> Task requirements: Your task is to retype the lines from the opening of the material through the line that includes "PI = math.pi". Do not copy the pictures.
---
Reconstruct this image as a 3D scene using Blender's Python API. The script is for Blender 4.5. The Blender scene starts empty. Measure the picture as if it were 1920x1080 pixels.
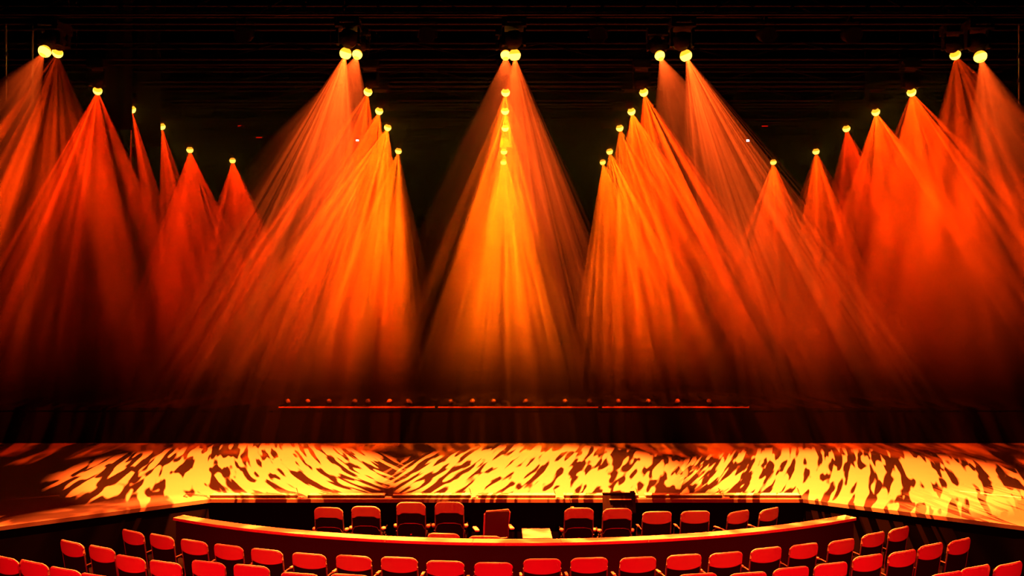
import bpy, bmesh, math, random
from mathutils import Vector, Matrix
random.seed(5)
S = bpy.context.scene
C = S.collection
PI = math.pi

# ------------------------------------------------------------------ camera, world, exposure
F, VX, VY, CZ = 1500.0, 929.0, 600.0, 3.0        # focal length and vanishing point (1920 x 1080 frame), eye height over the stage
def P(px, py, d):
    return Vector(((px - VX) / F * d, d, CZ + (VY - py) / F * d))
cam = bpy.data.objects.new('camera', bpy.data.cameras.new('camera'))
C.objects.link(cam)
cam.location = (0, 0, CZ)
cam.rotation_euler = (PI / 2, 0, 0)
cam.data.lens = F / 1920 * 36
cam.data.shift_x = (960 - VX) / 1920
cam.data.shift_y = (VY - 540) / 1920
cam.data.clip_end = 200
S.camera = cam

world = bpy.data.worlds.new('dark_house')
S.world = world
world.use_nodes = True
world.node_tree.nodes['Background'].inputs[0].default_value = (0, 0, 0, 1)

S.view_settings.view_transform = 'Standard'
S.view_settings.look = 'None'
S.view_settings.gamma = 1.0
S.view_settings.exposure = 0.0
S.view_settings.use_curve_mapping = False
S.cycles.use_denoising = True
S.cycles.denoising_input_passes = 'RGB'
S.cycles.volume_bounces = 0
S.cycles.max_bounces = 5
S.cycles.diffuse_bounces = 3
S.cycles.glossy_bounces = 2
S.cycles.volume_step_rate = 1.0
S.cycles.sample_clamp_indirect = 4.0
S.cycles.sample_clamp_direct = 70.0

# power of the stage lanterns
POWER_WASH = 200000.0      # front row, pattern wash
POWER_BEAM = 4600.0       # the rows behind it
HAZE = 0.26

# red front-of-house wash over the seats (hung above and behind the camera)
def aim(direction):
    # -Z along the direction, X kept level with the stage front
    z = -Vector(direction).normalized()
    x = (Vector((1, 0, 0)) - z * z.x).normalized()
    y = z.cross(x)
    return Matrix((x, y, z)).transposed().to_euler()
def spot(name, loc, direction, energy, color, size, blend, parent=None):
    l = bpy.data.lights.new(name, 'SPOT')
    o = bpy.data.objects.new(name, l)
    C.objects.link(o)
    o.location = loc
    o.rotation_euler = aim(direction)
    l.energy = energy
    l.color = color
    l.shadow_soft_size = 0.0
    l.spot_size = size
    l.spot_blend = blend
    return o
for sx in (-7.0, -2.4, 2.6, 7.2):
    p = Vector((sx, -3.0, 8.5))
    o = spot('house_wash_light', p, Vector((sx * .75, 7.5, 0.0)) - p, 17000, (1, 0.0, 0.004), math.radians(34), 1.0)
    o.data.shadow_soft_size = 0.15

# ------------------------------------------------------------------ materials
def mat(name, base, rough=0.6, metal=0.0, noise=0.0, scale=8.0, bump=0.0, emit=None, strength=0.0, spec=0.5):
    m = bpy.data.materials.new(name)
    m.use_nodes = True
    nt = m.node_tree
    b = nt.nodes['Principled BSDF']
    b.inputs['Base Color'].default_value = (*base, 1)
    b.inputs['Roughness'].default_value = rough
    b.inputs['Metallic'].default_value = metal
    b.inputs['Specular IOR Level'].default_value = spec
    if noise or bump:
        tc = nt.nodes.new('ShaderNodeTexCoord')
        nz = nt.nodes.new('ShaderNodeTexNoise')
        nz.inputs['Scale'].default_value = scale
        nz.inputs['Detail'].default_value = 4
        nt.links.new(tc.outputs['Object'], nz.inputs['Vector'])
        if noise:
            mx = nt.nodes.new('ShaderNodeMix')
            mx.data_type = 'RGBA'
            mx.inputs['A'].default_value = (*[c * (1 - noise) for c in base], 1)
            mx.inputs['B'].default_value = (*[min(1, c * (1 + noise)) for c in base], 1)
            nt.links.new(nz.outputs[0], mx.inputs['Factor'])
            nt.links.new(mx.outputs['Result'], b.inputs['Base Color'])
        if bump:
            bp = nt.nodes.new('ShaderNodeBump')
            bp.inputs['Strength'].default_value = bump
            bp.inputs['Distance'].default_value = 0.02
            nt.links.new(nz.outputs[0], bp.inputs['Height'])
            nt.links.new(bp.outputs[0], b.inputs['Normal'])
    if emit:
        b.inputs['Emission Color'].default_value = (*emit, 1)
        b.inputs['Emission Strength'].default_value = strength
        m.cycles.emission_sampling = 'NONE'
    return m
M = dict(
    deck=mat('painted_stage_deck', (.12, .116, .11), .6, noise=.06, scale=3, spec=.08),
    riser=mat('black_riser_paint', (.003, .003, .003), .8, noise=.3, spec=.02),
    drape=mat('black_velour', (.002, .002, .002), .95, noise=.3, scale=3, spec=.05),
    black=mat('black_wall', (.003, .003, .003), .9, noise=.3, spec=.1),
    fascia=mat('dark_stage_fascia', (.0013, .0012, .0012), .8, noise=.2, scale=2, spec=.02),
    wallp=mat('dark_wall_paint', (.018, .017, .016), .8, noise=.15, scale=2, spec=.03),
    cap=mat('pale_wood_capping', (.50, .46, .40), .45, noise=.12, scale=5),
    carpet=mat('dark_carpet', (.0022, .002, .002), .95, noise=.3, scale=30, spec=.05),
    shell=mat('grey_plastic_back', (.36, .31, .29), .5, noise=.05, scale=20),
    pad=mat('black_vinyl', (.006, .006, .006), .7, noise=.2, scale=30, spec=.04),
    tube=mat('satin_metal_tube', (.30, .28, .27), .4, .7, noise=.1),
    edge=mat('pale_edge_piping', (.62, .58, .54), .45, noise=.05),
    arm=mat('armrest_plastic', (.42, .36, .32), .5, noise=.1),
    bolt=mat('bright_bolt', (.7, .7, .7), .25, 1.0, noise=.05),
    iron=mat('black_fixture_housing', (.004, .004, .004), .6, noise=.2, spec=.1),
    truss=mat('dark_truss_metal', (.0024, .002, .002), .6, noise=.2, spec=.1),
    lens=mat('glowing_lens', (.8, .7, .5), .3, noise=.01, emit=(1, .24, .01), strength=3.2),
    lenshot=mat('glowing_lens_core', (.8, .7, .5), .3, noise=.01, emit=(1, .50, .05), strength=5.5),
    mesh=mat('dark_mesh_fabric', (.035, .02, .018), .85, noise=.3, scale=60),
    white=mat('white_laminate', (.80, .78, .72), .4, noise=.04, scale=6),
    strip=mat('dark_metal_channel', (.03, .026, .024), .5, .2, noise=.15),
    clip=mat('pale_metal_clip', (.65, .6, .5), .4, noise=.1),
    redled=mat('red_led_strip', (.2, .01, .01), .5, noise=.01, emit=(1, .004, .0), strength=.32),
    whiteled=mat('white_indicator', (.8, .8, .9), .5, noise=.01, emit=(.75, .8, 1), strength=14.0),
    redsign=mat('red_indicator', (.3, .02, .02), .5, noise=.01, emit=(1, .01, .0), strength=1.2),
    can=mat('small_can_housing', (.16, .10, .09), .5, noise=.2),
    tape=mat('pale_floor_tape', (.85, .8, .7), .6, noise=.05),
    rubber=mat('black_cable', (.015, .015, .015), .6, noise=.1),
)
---
> Solution to the exercise:
Reconstruct this image as a 3D scene using Blender's Python API. The script is for Blender 4.5. The Blender scene starts empty. Measure the picture as if it were 1920x1080 pixels.
import bpy, bmesh, math, random
from mathutils import Vector, Matrix
random.seed(5)
S = bpy.context.scene
C = S.collection
PI = math.pi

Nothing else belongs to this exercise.